▼
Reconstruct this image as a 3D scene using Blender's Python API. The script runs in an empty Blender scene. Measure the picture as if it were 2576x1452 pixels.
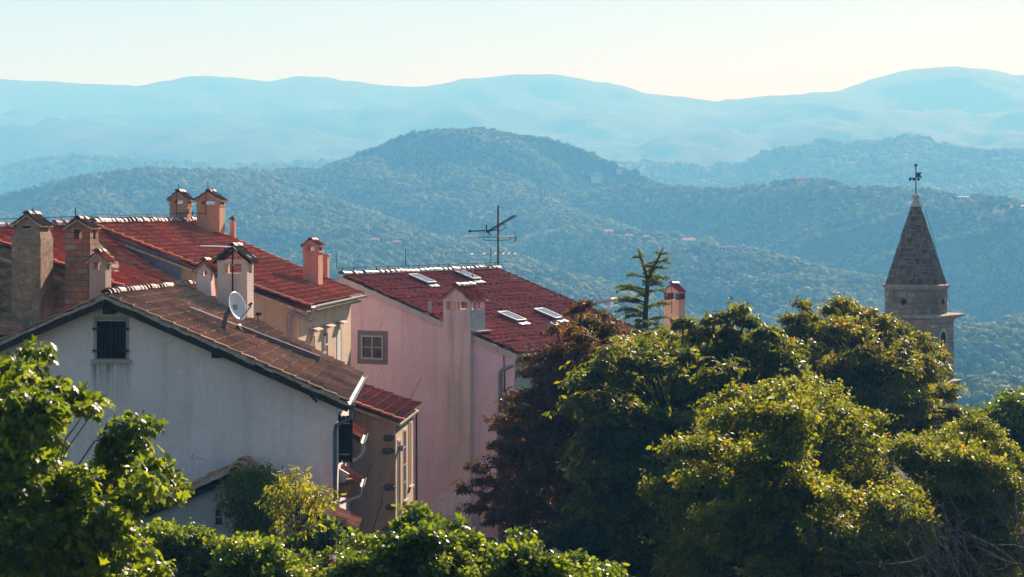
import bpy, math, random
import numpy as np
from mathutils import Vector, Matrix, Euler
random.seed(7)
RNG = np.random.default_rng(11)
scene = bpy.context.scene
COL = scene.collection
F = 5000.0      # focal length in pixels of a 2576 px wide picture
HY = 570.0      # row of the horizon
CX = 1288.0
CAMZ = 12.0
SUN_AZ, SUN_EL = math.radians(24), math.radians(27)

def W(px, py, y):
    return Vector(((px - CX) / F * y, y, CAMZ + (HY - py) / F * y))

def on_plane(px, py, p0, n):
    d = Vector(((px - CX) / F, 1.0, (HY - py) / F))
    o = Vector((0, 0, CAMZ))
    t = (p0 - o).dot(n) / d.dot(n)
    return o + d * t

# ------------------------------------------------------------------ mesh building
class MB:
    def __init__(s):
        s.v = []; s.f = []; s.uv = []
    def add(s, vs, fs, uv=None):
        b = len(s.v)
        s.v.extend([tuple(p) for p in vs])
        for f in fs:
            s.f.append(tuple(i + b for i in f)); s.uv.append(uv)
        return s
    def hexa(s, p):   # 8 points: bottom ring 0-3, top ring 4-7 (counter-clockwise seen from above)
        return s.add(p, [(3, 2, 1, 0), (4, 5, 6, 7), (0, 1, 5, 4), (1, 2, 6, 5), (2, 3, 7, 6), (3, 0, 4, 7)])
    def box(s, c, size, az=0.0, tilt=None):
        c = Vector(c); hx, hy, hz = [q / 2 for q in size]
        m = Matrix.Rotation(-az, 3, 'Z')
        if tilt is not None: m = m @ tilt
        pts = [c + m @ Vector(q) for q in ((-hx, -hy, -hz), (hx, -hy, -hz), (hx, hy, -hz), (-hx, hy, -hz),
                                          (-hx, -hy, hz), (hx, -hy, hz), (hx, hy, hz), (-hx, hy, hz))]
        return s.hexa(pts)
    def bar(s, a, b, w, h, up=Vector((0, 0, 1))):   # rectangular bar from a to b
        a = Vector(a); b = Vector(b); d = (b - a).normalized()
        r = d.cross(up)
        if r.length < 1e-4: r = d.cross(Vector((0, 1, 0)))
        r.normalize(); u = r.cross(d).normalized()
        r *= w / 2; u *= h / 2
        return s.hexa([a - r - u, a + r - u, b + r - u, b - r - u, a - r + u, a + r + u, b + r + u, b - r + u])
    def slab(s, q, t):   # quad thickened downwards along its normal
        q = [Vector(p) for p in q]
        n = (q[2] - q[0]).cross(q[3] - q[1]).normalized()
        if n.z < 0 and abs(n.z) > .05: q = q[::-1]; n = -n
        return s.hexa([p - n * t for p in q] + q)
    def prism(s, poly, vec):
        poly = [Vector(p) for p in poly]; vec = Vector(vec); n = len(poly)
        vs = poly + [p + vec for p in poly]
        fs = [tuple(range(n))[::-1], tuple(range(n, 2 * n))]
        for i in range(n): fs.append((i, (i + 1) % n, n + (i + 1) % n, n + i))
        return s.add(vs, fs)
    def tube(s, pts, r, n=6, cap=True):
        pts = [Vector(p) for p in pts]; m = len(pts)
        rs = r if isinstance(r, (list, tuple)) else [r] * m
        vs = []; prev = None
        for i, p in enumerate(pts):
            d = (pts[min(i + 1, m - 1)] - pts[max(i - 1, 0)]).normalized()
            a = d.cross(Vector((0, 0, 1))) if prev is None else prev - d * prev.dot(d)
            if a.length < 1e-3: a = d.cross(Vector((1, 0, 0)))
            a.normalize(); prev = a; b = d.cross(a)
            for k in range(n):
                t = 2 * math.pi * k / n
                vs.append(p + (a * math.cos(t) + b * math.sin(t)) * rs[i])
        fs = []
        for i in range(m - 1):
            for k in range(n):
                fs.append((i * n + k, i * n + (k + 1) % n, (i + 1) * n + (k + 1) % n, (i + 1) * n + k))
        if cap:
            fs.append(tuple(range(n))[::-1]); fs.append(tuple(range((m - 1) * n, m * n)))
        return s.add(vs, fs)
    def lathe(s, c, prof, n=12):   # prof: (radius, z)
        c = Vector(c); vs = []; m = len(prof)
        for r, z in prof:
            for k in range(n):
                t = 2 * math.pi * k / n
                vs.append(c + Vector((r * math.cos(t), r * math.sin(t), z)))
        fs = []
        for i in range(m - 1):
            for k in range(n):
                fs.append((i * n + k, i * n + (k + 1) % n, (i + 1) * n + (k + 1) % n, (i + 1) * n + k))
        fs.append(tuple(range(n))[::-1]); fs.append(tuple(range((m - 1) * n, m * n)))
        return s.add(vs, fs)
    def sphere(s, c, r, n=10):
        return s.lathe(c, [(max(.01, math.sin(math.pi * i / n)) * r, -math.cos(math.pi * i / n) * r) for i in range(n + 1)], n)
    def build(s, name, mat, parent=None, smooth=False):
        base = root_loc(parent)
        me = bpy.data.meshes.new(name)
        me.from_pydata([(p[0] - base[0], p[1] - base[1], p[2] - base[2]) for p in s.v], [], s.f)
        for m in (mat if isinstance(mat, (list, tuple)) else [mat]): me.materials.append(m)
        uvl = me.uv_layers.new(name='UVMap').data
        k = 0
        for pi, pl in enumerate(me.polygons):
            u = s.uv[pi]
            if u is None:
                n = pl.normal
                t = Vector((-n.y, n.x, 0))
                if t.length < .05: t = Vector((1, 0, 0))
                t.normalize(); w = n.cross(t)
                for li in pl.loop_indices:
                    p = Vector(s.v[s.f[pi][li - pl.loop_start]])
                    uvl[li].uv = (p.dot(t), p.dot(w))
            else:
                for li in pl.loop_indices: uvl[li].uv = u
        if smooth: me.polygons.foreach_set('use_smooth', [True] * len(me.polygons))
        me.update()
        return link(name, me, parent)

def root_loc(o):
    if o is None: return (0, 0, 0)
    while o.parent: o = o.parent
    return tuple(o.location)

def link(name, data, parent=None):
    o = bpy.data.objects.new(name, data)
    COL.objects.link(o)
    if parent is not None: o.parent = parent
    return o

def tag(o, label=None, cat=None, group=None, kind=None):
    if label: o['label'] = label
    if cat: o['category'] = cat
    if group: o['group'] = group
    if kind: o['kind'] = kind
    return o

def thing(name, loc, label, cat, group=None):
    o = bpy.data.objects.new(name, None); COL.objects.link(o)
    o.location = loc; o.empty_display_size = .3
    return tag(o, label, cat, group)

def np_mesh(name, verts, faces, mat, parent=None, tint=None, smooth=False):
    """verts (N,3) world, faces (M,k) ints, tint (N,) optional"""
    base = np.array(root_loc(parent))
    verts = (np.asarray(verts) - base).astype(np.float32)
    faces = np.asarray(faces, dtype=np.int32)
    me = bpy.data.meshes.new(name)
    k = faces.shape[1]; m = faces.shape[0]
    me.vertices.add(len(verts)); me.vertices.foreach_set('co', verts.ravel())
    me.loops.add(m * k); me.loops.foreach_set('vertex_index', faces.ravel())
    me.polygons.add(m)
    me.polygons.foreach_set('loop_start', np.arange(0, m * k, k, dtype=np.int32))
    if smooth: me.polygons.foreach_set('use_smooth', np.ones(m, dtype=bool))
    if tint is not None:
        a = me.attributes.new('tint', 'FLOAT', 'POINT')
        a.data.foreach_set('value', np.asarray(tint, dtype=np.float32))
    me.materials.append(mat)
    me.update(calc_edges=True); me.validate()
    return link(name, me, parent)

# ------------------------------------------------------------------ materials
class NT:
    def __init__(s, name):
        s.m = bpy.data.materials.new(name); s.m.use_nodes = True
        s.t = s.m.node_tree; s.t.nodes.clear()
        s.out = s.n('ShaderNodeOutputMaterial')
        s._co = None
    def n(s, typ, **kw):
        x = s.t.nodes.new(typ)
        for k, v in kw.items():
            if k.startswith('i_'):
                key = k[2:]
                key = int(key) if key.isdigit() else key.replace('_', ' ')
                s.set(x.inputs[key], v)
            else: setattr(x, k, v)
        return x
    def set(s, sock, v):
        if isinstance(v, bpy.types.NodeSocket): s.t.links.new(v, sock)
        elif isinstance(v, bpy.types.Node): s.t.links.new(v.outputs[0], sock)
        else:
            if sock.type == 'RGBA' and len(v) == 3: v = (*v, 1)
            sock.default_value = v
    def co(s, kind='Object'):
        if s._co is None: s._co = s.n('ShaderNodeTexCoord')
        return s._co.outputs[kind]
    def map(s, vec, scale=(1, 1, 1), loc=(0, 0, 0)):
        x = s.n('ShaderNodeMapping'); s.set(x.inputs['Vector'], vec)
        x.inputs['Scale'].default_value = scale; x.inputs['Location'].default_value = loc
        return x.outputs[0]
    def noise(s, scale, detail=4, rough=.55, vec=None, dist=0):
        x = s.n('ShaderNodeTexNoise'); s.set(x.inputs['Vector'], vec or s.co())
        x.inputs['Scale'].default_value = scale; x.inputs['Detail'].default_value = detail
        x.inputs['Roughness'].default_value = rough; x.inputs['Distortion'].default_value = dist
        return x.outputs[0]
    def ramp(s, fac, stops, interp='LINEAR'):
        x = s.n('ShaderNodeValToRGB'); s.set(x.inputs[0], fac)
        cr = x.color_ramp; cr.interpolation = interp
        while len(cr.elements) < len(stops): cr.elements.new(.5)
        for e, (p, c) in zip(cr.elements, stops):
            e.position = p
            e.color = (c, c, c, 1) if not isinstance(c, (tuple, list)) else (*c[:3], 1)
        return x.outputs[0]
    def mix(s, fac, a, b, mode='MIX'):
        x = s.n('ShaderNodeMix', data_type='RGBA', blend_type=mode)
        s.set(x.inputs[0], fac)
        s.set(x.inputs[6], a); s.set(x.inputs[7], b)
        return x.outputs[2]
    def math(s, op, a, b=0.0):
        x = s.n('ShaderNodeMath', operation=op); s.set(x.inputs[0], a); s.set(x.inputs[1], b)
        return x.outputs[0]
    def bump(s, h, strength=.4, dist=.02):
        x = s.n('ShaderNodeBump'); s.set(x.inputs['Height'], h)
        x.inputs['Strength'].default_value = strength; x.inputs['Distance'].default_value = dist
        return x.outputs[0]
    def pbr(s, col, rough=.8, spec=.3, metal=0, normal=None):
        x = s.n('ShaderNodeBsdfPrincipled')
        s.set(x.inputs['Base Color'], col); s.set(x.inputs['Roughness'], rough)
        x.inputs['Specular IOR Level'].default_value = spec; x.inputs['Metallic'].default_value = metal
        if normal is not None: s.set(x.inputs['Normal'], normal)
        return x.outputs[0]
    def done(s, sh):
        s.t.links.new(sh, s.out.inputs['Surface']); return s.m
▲
▼
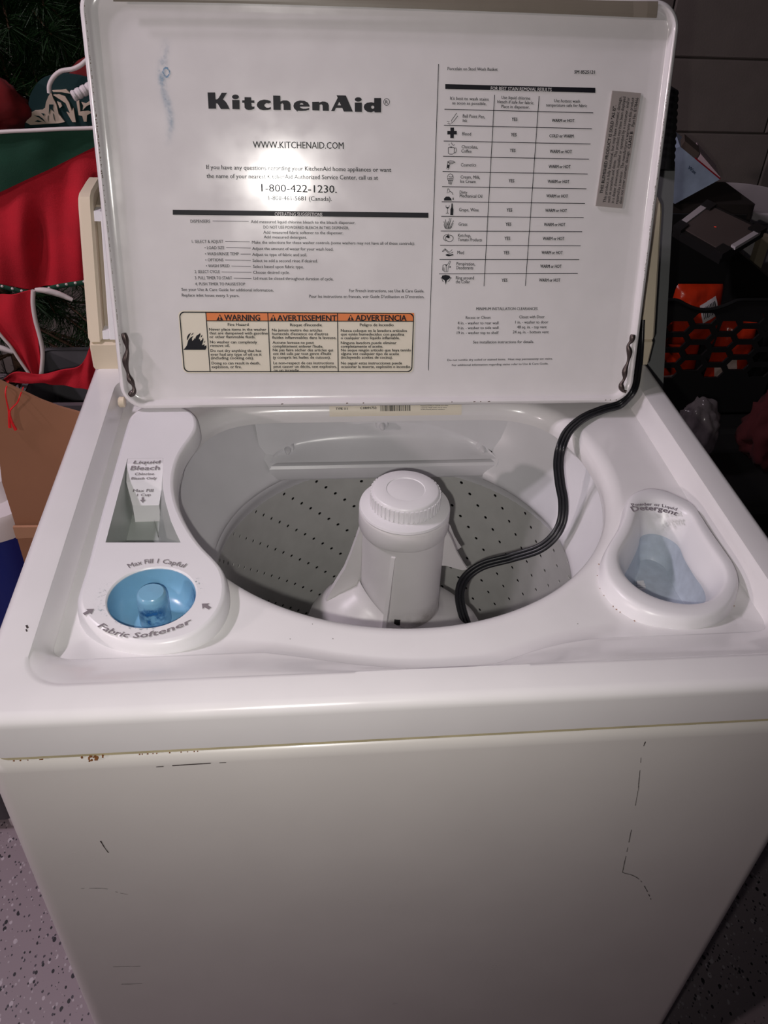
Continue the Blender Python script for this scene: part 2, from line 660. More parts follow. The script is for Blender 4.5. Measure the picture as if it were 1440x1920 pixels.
▲
▼
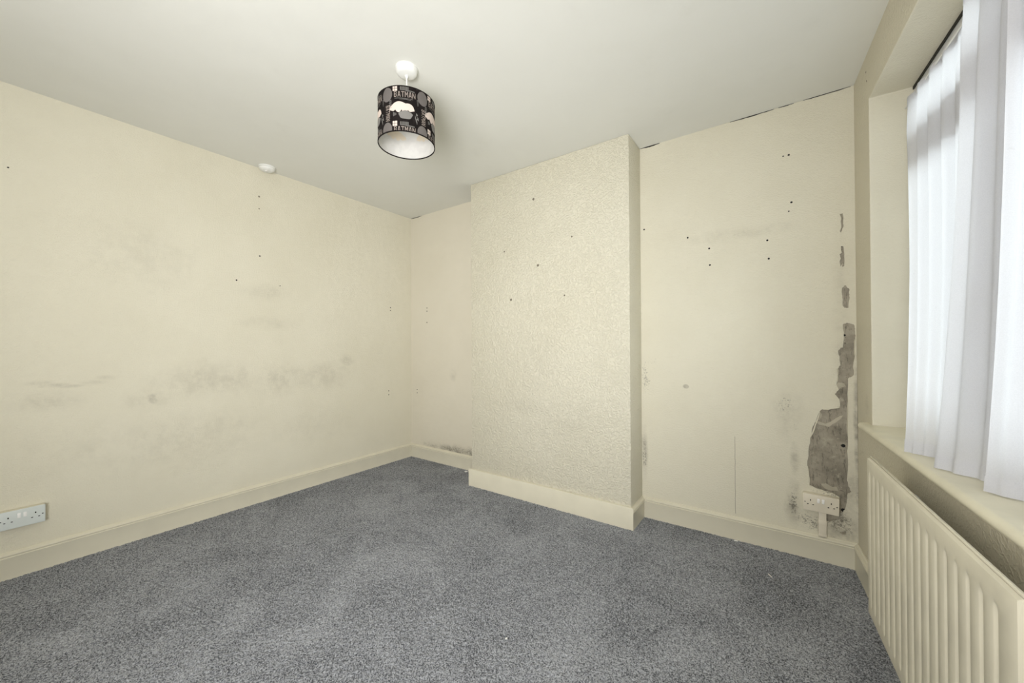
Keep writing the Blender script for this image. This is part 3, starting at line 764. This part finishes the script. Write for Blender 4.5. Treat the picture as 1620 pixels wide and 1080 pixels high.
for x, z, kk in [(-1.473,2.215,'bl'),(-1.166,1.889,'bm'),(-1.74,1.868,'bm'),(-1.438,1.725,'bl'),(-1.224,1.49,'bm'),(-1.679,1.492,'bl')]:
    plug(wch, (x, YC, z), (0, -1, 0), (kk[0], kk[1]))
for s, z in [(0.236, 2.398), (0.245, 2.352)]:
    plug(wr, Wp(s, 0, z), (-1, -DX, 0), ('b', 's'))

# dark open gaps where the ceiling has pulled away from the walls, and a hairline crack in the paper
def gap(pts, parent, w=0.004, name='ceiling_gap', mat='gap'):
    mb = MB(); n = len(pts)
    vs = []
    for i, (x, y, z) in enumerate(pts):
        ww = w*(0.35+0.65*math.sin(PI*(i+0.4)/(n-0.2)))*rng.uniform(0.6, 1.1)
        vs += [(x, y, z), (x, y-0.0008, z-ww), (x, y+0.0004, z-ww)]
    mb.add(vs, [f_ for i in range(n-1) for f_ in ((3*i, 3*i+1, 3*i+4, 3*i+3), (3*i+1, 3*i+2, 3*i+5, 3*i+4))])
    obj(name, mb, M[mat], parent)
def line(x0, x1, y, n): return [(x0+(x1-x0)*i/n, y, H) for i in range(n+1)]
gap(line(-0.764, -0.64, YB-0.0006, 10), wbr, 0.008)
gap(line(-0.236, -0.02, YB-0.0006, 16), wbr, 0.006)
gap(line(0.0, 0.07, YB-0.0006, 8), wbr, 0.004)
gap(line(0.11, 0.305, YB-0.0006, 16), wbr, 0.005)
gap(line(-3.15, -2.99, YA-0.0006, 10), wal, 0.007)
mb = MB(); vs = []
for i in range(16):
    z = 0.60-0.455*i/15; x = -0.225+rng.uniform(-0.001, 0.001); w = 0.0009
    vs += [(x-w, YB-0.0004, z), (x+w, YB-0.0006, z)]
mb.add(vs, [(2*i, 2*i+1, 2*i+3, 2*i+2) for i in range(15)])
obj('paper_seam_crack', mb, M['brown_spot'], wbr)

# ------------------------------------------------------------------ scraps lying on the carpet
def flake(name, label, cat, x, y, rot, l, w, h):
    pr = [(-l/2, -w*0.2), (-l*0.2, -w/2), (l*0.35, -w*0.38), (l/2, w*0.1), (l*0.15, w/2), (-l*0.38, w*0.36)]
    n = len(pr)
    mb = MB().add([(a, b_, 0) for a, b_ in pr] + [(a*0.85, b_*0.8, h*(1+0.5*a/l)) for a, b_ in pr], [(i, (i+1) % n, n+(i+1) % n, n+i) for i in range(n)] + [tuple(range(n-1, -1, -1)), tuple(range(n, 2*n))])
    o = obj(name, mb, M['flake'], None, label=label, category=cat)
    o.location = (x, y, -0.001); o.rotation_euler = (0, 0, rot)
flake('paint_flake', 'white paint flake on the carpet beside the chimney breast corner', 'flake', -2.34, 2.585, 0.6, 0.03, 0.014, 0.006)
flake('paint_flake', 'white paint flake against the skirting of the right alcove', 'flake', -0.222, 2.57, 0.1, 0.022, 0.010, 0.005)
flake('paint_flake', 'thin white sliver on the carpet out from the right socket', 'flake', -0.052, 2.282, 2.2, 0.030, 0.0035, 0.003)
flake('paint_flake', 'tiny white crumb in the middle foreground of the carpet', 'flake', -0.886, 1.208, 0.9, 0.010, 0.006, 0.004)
▲
Look through the data above. Copy every line with the string "wide" in it.

F = 5000.0      # focal length in pixels of a 2576 px wide picture
Keep writing the Blender script for this image. This is part 3, starting at line 764. This part finishes the script. Write for Blender 4.5. Treat the picture as 1620 pixels wide and 1080 pixels high.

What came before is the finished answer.